Sobre la Fortuna y los Hombres de Negocios en la Gran Metrópolis
Por Madam Bigotitos
Es una verdad universalmente aceptada que un hombre soltero en posesión de una gran fortuna debe estar en falta de un propósito que lo eleve.
La sociedad de la gran metrópolis, a la que con desdén los periódicos se empeñan en llamar Wall Street, se encuentra en un estado de un regocijo tan manifiesto como superficial. Los corrillos de la ciudad murmuran sobre los "índices" que, según se informa, han escalado hasta cimas "históricas", un término que, si me permiten la audacia, suena más a una exageración propia de un romance barato que a una descripción precisa de la realidad. Mis fuentes más fiables, aquellas que obtengo en los salones donde se sirven los mejores tés, me han asegurado que los caballeros que dirigen estos asuntos han logrado una victoria tan contundente como la de un buen partido de whist, donde la suerte, por supuesto, favorece a los que ya poseen las mejores cartas. Sin embargo, una dama de mi conocimiento, con un ojo tan agudo para el cotilleo como para las cifras del presupuesto familiar, me ha hecho notar que esta repentina prosperidad, lejos de ser un milagro de la economía, es más bien un acto de prestidigitación social, un truco de magia que nos distrae del verdadero drama que se desarrolla a puerta cerrada.

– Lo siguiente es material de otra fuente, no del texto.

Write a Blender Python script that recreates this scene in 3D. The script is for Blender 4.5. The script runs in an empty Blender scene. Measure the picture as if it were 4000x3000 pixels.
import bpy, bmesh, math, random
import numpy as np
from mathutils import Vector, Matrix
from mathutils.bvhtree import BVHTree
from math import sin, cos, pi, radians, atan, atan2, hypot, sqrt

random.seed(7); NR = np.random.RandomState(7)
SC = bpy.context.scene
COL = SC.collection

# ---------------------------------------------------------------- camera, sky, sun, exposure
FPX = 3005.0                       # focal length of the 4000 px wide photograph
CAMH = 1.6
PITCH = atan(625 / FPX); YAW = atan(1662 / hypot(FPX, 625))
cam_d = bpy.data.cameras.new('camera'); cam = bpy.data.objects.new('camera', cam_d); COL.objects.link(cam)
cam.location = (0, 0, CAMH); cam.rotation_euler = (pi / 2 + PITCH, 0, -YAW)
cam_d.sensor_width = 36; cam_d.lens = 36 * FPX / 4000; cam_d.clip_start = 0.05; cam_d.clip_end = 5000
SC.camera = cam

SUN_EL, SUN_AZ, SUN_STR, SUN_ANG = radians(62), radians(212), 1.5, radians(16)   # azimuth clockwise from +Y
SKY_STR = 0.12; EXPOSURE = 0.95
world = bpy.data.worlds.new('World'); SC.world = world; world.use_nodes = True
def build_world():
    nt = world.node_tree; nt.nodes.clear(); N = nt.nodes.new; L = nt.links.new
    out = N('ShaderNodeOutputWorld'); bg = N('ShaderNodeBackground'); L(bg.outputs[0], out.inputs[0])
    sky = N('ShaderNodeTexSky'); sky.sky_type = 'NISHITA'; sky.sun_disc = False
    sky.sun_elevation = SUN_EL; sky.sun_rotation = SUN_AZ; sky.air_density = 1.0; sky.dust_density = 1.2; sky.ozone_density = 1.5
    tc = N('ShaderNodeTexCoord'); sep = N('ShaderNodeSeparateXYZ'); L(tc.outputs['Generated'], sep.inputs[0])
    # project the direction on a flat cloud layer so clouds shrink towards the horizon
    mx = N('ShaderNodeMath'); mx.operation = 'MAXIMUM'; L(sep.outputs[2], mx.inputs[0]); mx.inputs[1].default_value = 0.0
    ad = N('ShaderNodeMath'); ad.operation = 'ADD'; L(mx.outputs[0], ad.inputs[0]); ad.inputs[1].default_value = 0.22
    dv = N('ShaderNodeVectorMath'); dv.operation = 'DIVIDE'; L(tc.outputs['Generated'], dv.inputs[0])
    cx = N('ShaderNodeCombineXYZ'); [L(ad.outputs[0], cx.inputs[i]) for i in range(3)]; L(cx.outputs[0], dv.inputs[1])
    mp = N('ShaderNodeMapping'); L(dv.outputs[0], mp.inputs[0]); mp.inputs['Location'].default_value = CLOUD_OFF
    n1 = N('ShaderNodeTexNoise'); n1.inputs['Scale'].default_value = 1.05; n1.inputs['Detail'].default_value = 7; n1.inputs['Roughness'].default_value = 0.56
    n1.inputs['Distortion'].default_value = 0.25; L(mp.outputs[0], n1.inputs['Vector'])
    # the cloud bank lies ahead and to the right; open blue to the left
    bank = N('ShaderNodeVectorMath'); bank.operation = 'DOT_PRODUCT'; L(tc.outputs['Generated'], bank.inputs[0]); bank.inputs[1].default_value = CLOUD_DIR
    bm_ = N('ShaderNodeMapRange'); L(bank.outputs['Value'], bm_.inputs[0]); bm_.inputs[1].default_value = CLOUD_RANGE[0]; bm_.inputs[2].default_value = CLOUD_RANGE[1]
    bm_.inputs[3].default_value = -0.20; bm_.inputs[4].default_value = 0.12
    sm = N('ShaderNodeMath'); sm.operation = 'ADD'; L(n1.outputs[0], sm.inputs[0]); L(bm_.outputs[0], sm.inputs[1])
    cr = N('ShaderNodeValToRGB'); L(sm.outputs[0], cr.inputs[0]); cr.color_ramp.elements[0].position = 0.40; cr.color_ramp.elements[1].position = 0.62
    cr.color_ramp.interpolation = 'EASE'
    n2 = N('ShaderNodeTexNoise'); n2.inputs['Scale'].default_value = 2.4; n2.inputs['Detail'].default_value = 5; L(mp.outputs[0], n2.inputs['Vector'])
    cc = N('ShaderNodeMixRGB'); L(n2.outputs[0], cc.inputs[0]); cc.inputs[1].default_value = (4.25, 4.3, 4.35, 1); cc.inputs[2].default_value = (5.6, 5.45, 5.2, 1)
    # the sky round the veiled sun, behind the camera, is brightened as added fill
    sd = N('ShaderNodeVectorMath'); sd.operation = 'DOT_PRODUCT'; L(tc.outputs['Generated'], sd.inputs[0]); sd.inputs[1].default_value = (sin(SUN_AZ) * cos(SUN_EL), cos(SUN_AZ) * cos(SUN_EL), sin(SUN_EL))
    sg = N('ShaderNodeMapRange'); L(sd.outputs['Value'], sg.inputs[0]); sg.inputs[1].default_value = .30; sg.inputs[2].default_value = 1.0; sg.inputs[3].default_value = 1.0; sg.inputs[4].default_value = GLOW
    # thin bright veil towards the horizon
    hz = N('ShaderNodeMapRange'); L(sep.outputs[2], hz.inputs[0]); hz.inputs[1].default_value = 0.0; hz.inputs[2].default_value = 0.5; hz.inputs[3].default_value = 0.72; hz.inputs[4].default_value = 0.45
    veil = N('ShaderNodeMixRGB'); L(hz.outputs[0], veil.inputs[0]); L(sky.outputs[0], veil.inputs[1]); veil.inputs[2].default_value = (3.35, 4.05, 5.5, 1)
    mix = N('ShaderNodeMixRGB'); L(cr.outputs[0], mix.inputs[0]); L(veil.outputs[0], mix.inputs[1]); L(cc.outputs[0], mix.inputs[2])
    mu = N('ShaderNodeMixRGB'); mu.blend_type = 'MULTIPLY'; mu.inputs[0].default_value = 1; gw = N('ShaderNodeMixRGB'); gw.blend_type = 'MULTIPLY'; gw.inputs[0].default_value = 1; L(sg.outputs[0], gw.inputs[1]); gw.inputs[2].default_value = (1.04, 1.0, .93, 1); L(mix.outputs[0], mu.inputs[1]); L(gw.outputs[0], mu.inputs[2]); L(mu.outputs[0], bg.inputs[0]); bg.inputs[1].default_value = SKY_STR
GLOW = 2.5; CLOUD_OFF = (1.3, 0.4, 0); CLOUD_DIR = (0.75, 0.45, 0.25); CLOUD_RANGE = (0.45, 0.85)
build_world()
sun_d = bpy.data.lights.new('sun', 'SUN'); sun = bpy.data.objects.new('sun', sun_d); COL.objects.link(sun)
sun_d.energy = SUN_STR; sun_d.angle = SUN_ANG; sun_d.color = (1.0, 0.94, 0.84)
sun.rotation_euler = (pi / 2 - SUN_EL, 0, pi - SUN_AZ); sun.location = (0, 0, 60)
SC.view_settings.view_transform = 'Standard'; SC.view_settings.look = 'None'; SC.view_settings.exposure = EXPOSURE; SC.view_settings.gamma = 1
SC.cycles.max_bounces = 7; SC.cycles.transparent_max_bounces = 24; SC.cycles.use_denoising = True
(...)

El informe de la inflación, ese documento que se ha vuelto el tema de conversación más socorrido en los salones de té, ha sido interpretado como una señal de que las grandes fortunas, que en los últimos tiempos se habían visto un tanto melancólicas, han vuelto a florecer con la primavera de un nuevo anuncio. Los jóvenes de la casa, que en sus ratos libres se dedican al inútil pasatiempo de estudiar estos temas con una seriedad que me resulta casi enternecedora, me aseguran que esto es una "buena noticia". Y yo, en mi ignorancia bendecida, me veo obligada a preguntar: ¿buena noticia para quién? Para los caballeros que ya poseen la mayor parte del capital, esta bonanza es un refuerzo a su estatus, una validación de su infalible buen juicio y una confirmación de que sus decisiones, por más temerarias que parezcan, siempre encontrarán una justificación en el vaivén de los números. Para el resto de nosotros, que vemos cómo el precio del pan y del carbón sube sin cesar, es apenas un eco lejano, el ruido de una fiesta a la que no hemos sido invitados, pero de la que se espera que celebremos las migajas que caen de la mesa.
En este gran teatro, cada "alza histórica" me recuerda a un matrimonio concertado en el que el novio, que ya posee una gran finca, se une a una heredera que también posee una fortuna. Ambos celebran su unión con gran pompa, mientras las demás familias se preguntan por qué su propia suerte no mejora. La inflación, en este sentido, es la dama de compañía de la prosperidad, una figura que, a pesar de sus protestas y sus inevitables estragos, siempre parece estar de acuerdo con las decisiones de los más pudientes, dispuesta a ser un inconveniente temporal para un bien mayor, que, por supuesto, no es el nuestro. Me han dicho que el señor Fitzwilliam de la bolsa de valores ha declarado con una convicción que me pareció casi falsa, que "la confianza es el motor de la economía". Y yo me pregunto, con la inocencia de quien no entiende de estas cosas, ¿qué es la confianza sino la fe ciega en que los mismos de siempre seguirán siendo los más afortunados? Y, ¿qué es la economía sino el arte de justificar esa fe?
Mientras los caballeros de Wall Street se frotan las manos con sus ganancias, nosotras, las damas que administramos los hogares, nos vemos obligadas a ser más ingeniosas y austeras. El ama de llaves de mi vecina, la señora Ponsonby, me ha comentado con una expresión de desesperación que los precios de los huevos han subido a tal punto que pronto tendrá que elegir entre su sombrero de encaje y un pastel para el té de la tarde. Este es el verdadero pulso de la economía, no los números en un tablero luminoso. Son las pequeñas tragedias y los grandes sacrificios de la vida diaria, la eterna lucha entre el deseo y la necesidad. Y es en estas conversaciones, en las que se discute el precio de un pan o la calidad de un nuevo corte de tela, donde se encuentra el verdadero drama humano. Al final, el único resultado palpable de esta "prosperidad" es que los ricos se vuelven más ricos, y el resto, más ingeniosos para sobrevivir. Y así, la comedia de la vida continúa, con cada uno representando el papel que le ha tocado, ya sea el del caballero afortunado o el de la dama que debe hacer magia con el presupuesto para mantener la dignidad de su hogar. Y mientras tanto, en la gran metrópolis de Wall Street, los números siguen subiendo, como si la felicidad pudiera ser medida en puntos y no en la paz de un hogar bien administrado.